TBH I think this is their true purpose.
My hope is that in time as the novelty wears off the plethora of carriers we see at the moment will tail off.
I really think the buy in price and upkeep model were essential inclusions in Fleet Carriers for this act reason.
Imagine the Chaos if they were the proposed 1 billion and no upkeep?
Unfortunately, I think that between Frontier:
- going full Monty Haul campaign, like a 12 year old game master trying to bribe her friends into liking her campaign
- inability to realize that managing an MMO is very different from making a single-player game
- appeasing single-player gamers (who aren't the same as solo MMO players) by drastically slashing carrier operating costs
what we're going to see, in the Bubble at least, is that while the novelty and use of carriers will drop off, the carriers themselves will remain. I've played several MMOs who made the mistake of allowing player-built structures in shared game space with little or no maintenance costs, and abandoned buildings dominated the landscape, their owners logging in just long frequently enough to refresh the despawn counter, so they wouldn't lose their building's place in the world.

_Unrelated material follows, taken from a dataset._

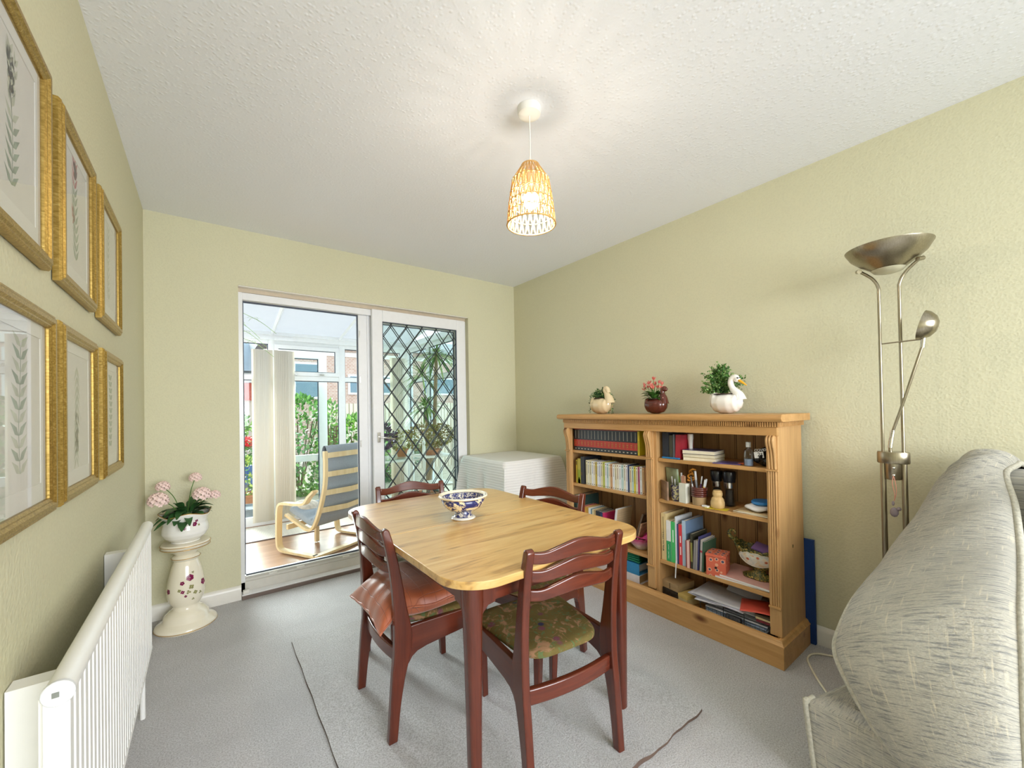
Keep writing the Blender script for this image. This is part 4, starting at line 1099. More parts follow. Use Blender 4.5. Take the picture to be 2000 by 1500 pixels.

This is why I think Fleet Carrier's will fail in creating a player-augmented economy in the Bubble. There's definitely opportunities for a Fleet Carrier to make a profit in the Bubble, despite Frontier's missteps on the game's economy, but in order for most these opportunities to work, players need to be willing to visit dozens of private or defunct Fleet Carriers to find
one that's actually open for business. The money flows too freely, and has done so too long, and Fleet Carrier costs are too low, for the decommission mechanic to thin their numbers to the levels that it'll be fruitful to search for
useful Fleet Carriers. There'll be too much noise, and too little signal.
Personally, when I finally saw the details of Fleet Carriers, I realized that the best way for my inevitable Fleet Carrier would be to sell services to explorers in a prime location. I did the research, ran the numbers, and realized that my plan was viable. Then over the course of the two betas, Frontier radically slashed operating costs, and had hard coded a Universal Cartographics cut to the carrier's owner
well above what I had originally planned. I was actually looking forward to the eventual challenge of operating one without having to make my game miserable by grinding away at mining. Now? It'll be like shooting fish in a barrel. Well, at least I had the fun of creating my business plan in the first place.